> What to produce:
Locate the lines of the listing below that hold "picture", then copy each of them.

> Scenes as source code:
-*-*-

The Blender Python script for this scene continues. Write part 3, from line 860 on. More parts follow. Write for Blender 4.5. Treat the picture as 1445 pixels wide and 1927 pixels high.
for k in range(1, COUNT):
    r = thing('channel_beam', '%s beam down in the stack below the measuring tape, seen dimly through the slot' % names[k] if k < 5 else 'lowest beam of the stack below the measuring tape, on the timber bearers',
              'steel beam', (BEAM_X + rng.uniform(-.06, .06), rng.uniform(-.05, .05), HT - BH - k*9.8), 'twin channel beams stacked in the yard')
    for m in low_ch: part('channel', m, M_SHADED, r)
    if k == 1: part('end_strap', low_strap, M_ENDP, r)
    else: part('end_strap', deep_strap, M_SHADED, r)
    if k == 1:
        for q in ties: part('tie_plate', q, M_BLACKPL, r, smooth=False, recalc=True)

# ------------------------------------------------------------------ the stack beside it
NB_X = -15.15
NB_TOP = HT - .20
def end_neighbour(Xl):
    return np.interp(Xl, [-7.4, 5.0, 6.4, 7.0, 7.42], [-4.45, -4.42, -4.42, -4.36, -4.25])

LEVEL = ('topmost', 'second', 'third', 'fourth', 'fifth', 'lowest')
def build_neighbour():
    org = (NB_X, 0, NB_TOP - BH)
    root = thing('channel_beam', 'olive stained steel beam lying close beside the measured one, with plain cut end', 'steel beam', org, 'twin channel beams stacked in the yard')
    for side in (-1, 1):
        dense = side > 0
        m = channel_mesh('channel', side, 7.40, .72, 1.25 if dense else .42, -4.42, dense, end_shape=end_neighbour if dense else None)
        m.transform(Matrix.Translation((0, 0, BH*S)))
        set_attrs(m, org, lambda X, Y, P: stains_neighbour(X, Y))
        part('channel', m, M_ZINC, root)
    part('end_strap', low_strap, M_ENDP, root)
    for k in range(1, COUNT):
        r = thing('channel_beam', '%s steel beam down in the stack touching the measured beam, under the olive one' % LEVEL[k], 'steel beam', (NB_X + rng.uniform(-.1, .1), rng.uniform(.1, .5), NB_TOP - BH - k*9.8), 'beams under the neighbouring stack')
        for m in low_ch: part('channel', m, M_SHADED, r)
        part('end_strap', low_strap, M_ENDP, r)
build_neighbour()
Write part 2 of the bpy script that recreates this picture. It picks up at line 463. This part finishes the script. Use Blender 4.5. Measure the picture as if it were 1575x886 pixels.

-*-*-

> Reply:
The Blender Python script for this scene continues. Write part 3, from line 860 on. More parts follow. Write for Blender 4.5. Treat the picture as 1445 pixels wide and 1927 pixels high.
Write part 2 of the bpy script that recreates this picture. It picks up at line 463. This part finishes the script. Use Blender 4.5. Measure the picture as if it were 1575x886 pixels.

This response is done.